Geçen sene Ocak aynın 29'unda ve 31'inde yazmışım buraya. Bir an da dikkatimi çekti, bir önceki yazımda 29 Ocak'a ait. Uzun bir süre yazmam diye düşünürken neden bugün de yazmayayım ki dedim kendi kendime. Aslında bana bu tarihlerin tesadüflüğünü gösteren bloggerın istatistikler bölümünde, birinin hem 2 gün önce hem de geçen sene 29 Ocak'da yazmış olduğum blogu okumuş olduğunu görmemdi. Unutmuşum o gün ki yazımı, o gün ne kadar bulanık olduğumu, ne kadar sıkkın ve sorularla dolu olduğumu. Yapmam gereken onca şey vardı ve ben yerimde sayıyormuş gibi hissediyordum yine. Zamanın bendeki algısıysa oldukça yavaş ve yoğundu. Mezun olmalıydım ama ders çalışmak istemiyordum ve bunun bende yarattığı baskı oldukça fazlaydı. Bugünüme bakınca ne kadar söylensemde kuş gibi hafifim. Mezun oldum, formasyona başladım ve 6 ay nasıl geçecek aman tanrım derken, bugün final sınavıma girerek eğitimi tamamladım. Özgürüm! Artık yeni bir yola çıkabilirim. 

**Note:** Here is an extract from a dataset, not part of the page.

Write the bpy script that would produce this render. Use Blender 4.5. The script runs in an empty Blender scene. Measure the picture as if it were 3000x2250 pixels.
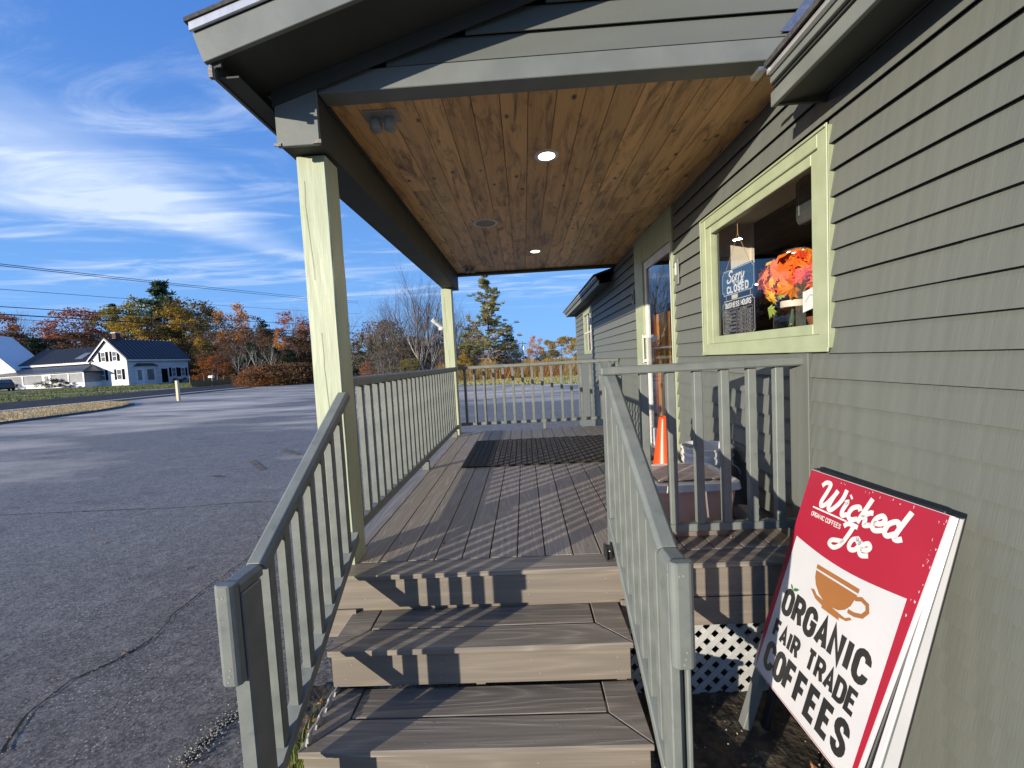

Yıllar sonra ilk defa yeniden kendim gibi hissediyorum. İstediğim anda istediğim yerdeyim. Yine fazlaca meseleyi takıyorum kafama belki ama artık çok daha kolay toparlıyorum kendimi. Üşenmiyorum artık, gömülmüyorum yatağın içine. Dışarıda hayat var evet ve ben hemen o hayatın içine dahil olabiliyorum eskisi gibi. Daha çok yürüyorum, daha çok gülüyorum. İnsanların içine daha çok karışıyorum. Geçen senenin bugünüyle kıylarsam kendimi uçurum kadar fark var. Çünkü artık mutluyum diyebiliyorum. 

Son olarak, insanın ne kadar değiştiğini görebilmesi oldukça mutluluk verici. Bu bana bir şeyler yazmaya devam etmenin ne kadar anlamlı olduğunu bir kez daha gösterdi.

Sevgilerimle,
yavru karga
 
 

29 Ocak 2015 Perşembe

Ocak ayı, 19 kelime 52 hece

Bazen tüneyip bir yere zamanı tüketiyorum, tükettiğimi sanıyorum. Zaman değil ben tükeniyorum. Ne kadar çabalarsam o kadar kolay yeniliyorum.